1. I agree with Rob. There will be push back as the immediate always seems more important. You might want to make documentation a project and have its priorities set against other development. Within that project, priorities the applications order for documentation, and ensure that when any changes are made your new documentation standard (that you have trained your people in) is used and the surrounding code is documented whilst the are in there.
2. I have been known for killing the odd project and recovering many. In your situation I would go back to square one - what was the objective (from the business), it is still valid, what has been spent, what can be delivered with the remaining approved budget, will the return on investment be achieved. From this you may have the opportunity to kill some projects (your team will love you) and get the funding necessary to recover and deliver what is left. For this I would do a formal "Health Check" on each on every project and provide your director a consolidated view of the entire situations in relation to projects.
3. Cross training is a hard one. One of my clients had talking applications but did not even have a release management strategy that ensure that changes affecting other applications were taken in to account! I think this is a medium term issue, but one way might be to use the documentation approach where people document other peoples apps as a way of cross training, or using code QA processes as a cross training opportunity.
4. See 1 above, and ensure you have clear expectations and training in your documentation methodology, and incorporate that in people goals and measure them against it.
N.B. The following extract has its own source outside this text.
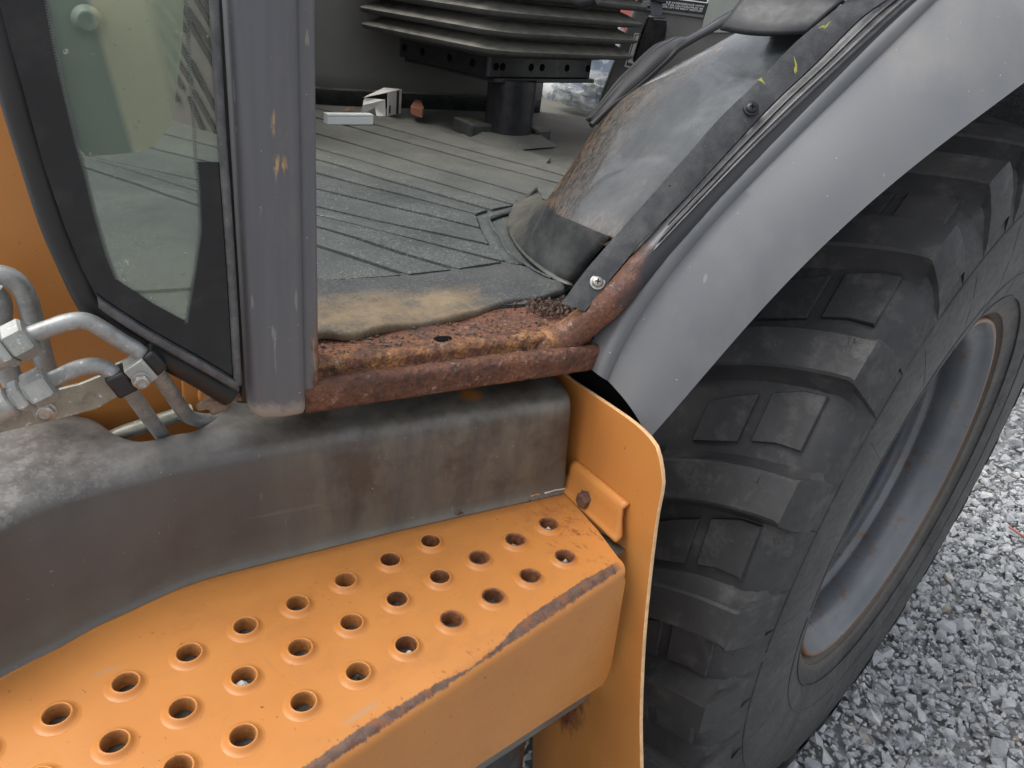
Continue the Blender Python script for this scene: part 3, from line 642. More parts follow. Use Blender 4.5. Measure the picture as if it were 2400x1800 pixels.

As part of the QA process for code release, not only check the code but also the documentation.
Hope that helps.
Kind regards
Jason
Couple more thoughts
1. It takes a long time to get up to speed on new technology. In my experience, three months is not enough time to get up to speed. It's frustrating, yet you have to be realistic. Focus on managing the people for now. Rely on their technical expertise. That's why you were hired, right?
2. Software documentation is overrated. Yes, you need it. Most of it is worthless and never referenced. Having flows and swimlanes and ERD's is fine, but in your situation, you need a minimal set that supports maintenance activities, not designs that would be used to build (ie, waterfall artifacts).
Get a list of all components (files) built and installed, with a quick description of what they do, where the code is, and how the build scripts work. That is 50% of what the maintenance folks need to know.
There are tools that will create object diagrams, ERDs, etc automatically. Visual Studio will do this.
And if you want to motivate the developers to create it, make it clear to them that they won't be writing any (cool) new code until they create some simple useful documentation for maintenance. No handoff without it. They're resisting partly because they know no one will ever look at most of the design documentation they write. If you show you're willing to create only useful documentation, they'll be less resistant.
In the future, code reviews that rely on good commenting in source code will do more to ensure quality and maintainability than any other activity or documentation.